Today's aggressive, techno-savvy customers are armed with purchasing firepower unavailable to any previous generation, and they use three lethal weapons to secure the benefits they seek and satisfy their intense need to win.

By Robert Bloom, Author

July 14, 2010

To succeed in a global marketplace dominated by the new generation of internet-empowered, seller-agnostic customers, every manufacturer -- in every industry and segment -- must confront the radically changed purchasing behavior of these often-ruthless customers.

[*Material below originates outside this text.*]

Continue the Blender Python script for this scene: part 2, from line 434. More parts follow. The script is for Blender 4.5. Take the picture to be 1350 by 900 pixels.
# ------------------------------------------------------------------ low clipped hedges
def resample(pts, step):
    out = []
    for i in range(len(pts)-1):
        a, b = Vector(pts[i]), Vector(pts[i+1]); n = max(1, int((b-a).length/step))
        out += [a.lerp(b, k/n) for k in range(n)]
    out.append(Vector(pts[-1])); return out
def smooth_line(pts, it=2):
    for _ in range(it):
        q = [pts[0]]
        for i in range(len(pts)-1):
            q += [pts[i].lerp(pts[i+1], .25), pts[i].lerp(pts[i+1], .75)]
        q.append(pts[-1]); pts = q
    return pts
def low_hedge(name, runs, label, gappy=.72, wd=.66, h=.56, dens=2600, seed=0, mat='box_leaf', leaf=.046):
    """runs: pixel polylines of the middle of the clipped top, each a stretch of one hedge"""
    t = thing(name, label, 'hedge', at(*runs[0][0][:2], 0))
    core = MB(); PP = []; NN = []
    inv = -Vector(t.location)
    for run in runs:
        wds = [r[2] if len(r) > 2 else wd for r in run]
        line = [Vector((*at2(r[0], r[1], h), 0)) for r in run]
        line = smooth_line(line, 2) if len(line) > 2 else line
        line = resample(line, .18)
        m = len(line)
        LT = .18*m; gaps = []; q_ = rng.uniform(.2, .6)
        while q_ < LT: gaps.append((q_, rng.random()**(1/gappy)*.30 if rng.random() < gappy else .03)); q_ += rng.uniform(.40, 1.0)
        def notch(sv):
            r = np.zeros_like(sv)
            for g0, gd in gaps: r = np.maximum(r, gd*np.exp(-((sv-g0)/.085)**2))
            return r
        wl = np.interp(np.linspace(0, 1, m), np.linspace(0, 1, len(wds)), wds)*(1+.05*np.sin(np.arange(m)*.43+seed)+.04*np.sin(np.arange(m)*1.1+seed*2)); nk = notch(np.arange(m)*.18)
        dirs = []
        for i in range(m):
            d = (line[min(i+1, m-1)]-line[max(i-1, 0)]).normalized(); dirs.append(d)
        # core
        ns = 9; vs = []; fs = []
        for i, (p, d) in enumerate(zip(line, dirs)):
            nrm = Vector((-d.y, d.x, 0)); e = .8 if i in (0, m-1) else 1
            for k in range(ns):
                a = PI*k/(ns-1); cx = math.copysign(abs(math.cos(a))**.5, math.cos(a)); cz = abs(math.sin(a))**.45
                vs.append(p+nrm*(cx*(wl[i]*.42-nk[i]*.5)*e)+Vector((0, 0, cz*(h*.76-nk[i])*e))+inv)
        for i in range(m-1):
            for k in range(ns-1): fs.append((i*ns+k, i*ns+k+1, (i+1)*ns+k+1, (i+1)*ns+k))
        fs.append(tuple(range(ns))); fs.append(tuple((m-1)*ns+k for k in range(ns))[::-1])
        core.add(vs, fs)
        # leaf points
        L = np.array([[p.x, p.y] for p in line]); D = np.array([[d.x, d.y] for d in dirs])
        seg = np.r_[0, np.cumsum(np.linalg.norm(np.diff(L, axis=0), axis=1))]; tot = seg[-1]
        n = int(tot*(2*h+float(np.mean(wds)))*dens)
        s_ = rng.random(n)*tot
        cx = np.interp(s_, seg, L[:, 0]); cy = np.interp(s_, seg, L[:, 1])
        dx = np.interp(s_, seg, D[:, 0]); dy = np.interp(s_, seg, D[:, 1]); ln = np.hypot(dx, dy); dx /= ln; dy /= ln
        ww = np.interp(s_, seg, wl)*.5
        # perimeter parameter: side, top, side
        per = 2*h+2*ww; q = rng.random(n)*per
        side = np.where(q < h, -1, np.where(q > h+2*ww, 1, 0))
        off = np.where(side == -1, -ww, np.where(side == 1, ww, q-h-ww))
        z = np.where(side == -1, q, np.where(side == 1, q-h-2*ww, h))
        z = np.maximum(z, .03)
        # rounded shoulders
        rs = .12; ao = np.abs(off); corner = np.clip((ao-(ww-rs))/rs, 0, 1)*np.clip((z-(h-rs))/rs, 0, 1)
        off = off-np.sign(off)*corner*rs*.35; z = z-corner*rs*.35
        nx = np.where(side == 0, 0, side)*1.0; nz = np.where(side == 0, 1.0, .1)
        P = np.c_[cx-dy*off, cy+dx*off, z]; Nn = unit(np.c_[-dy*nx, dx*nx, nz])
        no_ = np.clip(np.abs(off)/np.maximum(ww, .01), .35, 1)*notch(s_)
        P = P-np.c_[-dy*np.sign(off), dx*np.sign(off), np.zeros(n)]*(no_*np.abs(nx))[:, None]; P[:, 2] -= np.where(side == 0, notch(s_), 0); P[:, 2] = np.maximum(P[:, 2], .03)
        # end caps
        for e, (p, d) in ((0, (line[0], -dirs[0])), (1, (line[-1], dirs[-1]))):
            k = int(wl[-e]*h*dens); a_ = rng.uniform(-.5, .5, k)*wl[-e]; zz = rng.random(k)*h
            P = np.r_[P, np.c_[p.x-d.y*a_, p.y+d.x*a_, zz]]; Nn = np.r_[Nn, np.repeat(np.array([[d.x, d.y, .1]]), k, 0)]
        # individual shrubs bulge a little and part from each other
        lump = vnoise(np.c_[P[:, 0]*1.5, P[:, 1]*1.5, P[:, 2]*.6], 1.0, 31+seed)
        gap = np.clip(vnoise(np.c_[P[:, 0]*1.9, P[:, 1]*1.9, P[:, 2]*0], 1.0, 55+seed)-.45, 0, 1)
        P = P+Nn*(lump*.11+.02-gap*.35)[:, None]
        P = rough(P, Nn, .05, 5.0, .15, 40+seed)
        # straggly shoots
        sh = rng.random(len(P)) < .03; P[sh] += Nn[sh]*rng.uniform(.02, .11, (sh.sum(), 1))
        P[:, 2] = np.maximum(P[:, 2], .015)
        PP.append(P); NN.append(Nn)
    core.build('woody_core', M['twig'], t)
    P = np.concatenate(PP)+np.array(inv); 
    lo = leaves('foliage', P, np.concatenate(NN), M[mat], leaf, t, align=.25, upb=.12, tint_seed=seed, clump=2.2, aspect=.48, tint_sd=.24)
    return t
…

Today's aggressive, techno-savvy customers are armed with purchasing firepower unavailable to any previous generation, and they use three lethal weapons to secure the benefits they seek and satisfy their intense need to win:

  1. Instant, comprehensive information from the internet about all manufactured products as well as every manufacturer's service offerings
  2. Immense choice in every sector of manufactured goods -- a wide variety of options and prices from every corner in the world
  3. Real-time price comparison on smarter-and-smarter technology and newer-and-newer apps on their now-ubiquitous mobile devices

Moreover, social media informs and influences these determined customers -- it shares and compares their purchasing experience with every manufacturer -- favorable and unfavorable -- in real-time throughout the world.

Make no mistake -- this era of "new experts" is permanent. In fact, it will become an even more potent force because the generations of customers that follow it will have more effective and more agile technology and they will be more adept at using technology for their benefit -- not yours.

Can you afford not to change the way you deal with customers in this period of irreversible change in the manufacturer's world?

This startling statistic documents the necessity for change: in 2009, only one in five American car buyers were loyal the company that manufactured their brand, compared to the 1980s when four out of five bought the same car brand, according to CNW Marketing Research (Bill Vlasic, "For Car Buyers, the Brand Romance Is Gone," New York Times, October 20, 2009.)

In the absence of customer loyalty, Customer Preference is the Only Differentiator and the Surest Way to Be Your Customers' 1st Choice

Customer Preference, in the context of business, is deliberately making a choice to obtain a real or perceived benefit -- a benefit the customer values enough to influence the decision about where and from whom to purchase.